Las observaciones de voces autorizadas en la encuesta realizada por este diario en torno a la contaminación visual producida por el “exceso de marcas, emblemas y eslóganes”, exhibidos en el recorrido de la procesión de la Divina Pastora, nos remiten de inmediato a pensar que dicho asunto ha de ir enmarcado dentro del concepto de la ciudad que hemos de construir entre todos. Nada mejor que abrir una discusión en todos los niveles, sobre la ciudad posible, asunto que debería ser tema de tesis universitarias, artículos de prensa, foros de diversa índole, conferencias, encuestas, organizaciones comunitarias, en fin, de todos los mecanismos participativos.
La experiencia de ciudades como Medellín y Quito, cuyos resultados demuestran que los beneficios son mayores que los problemas que aún quedan por resolver, es resultado de lo que podríamos llamar, una larga y profunda “conversación colectiva”, que requirió tiempo, disposición al diálogo y negociación, de análisis interdisciplinarios que incluyeron a la gente como parte del patrimonio tangible e intangible, los discursos políticos, religiosos y las formas de relacionarse la gente. En fin, que todo el mundo se ganó para la idea de una larga “marcha a pie”, en el camino de la discusión profunda, de los intereses parciales y comunitarios, conscientes de las trampas de las diversas formas de manipulación, que si bien atraviesan cualquier variante comunicativa y relacional, era fundamental aprender a percibir, en esta nueva forma de encarar los problemas de violencia, marginación, exclusiones, apropiaciones indebidas, formas de “estar” y de “ser”, justificadas por el uso y el abuso.
Venimos sufriendo de una larga temporada de discurso “único”, excluyente y autoritario, cuya lección es la necesidad del diálogo real en todos los ámbitos de vida social, especialmente en la construcción de ciudadanía. La que llamara Hannah Arendt, “El derecho a tener derechos” es por estas tierras, la conciencia de tener también deberes, sustentados sobre los derechos individuales y colectivos que nos permiten al menos, controlar nuestro destino si pensamos, repensamos e imaginamos mundos posibles que incluyan la democracia como propuesta viva, cuyo transcurrir admite mejoras profundas que nos conduzcan a la igualdad jurídica y la aplicación de las leyes. Ciudadanía que ha de conocer y respetar las diferencias culturales.

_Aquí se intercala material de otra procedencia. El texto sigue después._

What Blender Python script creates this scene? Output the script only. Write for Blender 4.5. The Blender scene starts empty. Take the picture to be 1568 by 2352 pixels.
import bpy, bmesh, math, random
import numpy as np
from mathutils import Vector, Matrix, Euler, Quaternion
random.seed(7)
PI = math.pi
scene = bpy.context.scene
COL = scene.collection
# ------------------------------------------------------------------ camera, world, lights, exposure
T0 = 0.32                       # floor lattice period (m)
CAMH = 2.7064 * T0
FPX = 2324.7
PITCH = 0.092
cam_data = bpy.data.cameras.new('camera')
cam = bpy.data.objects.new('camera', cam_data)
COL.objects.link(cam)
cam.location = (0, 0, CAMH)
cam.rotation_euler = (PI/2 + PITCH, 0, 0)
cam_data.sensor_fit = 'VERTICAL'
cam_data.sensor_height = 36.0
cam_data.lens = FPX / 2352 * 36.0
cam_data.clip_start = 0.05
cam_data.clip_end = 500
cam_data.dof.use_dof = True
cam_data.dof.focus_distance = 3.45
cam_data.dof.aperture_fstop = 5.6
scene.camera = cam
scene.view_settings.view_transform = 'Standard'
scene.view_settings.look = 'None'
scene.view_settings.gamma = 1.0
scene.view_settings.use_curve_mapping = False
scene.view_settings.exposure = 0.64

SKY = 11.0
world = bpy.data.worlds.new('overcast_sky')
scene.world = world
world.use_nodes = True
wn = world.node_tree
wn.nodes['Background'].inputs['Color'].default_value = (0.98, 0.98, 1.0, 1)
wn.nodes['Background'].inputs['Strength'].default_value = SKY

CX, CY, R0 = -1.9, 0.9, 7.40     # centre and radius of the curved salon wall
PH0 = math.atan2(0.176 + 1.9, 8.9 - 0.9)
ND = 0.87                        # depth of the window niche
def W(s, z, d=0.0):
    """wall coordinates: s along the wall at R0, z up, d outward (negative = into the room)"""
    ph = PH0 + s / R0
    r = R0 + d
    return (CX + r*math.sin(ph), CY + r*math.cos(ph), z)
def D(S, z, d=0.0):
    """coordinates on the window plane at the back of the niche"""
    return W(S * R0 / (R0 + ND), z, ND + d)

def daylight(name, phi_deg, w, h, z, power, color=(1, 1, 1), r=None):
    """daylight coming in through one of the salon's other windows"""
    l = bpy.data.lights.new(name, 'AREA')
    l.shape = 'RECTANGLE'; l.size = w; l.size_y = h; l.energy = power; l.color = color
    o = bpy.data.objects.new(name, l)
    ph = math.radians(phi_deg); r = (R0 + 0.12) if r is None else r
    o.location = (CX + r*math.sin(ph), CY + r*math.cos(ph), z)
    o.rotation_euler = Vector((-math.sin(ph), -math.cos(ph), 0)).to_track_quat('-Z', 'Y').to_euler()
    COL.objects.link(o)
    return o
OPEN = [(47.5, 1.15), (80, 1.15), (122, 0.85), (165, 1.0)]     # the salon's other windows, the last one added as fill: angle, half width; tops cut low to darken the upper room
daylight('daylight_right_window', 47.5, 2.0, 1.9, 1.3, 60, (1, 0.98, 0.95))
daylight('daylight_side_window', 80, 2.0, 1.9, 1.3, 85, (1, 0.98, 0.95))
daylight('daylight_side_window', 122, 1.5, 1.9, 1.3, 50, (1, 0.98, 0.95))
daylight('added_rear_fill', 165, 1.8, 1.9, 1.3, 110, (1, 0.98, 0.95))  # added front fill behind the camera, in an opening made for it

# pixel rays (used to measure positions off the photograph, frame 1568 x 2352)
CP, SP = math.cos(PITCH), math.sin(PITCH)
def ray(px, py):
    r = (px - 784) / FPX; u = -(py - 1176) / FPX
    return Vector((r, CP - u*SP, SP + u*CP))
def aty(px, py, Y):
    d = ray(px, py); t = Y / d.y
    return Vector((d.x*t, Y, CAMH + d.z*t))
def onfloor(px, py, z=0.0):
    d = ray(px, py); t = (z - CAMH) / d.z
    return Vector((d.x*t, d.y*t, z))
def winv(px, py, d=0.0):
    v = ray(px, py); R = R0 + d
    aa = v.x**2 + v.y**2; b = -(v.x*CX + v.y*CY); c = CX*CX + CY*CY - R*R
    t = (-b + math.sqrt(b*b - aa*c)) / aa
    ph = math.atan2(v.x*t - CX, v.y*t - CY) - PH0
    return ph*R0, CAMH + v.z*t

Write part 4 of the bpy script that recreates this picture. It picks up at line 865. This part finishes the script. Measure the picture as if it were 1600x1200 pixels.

Desde la cuarta república ya nos quejábamos de la personalización de las alcaldías y gobernaciones. Notas de prensa y artículos acusan la arbitrariedad e ignorancia de los funcionarios a la hora de concebir las políticas culturales. El chavismo reforzó al extremo dicha actitud, con su política comunicativa unívoca, autocrática y personalista, centralizada e impuesta hasta el último escritorio gubernamental cívico o militar. Su “estética” se impuso en las ciudades con gobernadores y alcaldías afines, siendo un buen ejemplo lo sufrido por nuestra ciudad, a su paso. Hoy al menos, podemos analizar los excesos propagandísticos de gobernación y alcaldía, bajo la luz de la diversidad y la posibilidad de proponer leyes y formas de organizar el debate sobre qué queremos los ciudadanos de estas tierras, para Lara y Barquisimeto.
Alejandro Moreno, en su Antropología Cultural del Pueblo Venezolano, sostiene que de la misma manera en que puede proyectarse el cambio del “mundo-de-vida de una persona”, lo mismo puede ocurrir con la sociedad, pues no se trata de sustituir el mundo-de-vida popular venezolano, sino de integrarlo a cualquier propósito de cambio y de construcción del país, ese terreno del encuentro donde se concreta el diálogo, sustentado en un consenso de voluntades. Esto incluye la variedad de enfoques, de propuestas y participantes.
La cultura, ese territorio cuya definición aún se somete a debate quizás es la vía más expedita para comprendernos desde lo que somos y hemos sido, a sabiendas incluso, de la inexistencia de discursos neutros y objetivos. Nos sirve, entre otras cosas,para analizar la función de “estéticas”, que parecieran formar parte del imaginario político que traslada al gobernante los deberes y derechos del ciudadano que los eligió, renunciando a su participación. Todo proyecto de ciudad es de largo aliento y requiere del ejercicio de la ciudadanía pues ha de incluir el desarrollo humano, fin último del desarrollo económico. En fin, como dijera K. Gibran: “No se puede llegar al alba sino por el sendero de la noche”.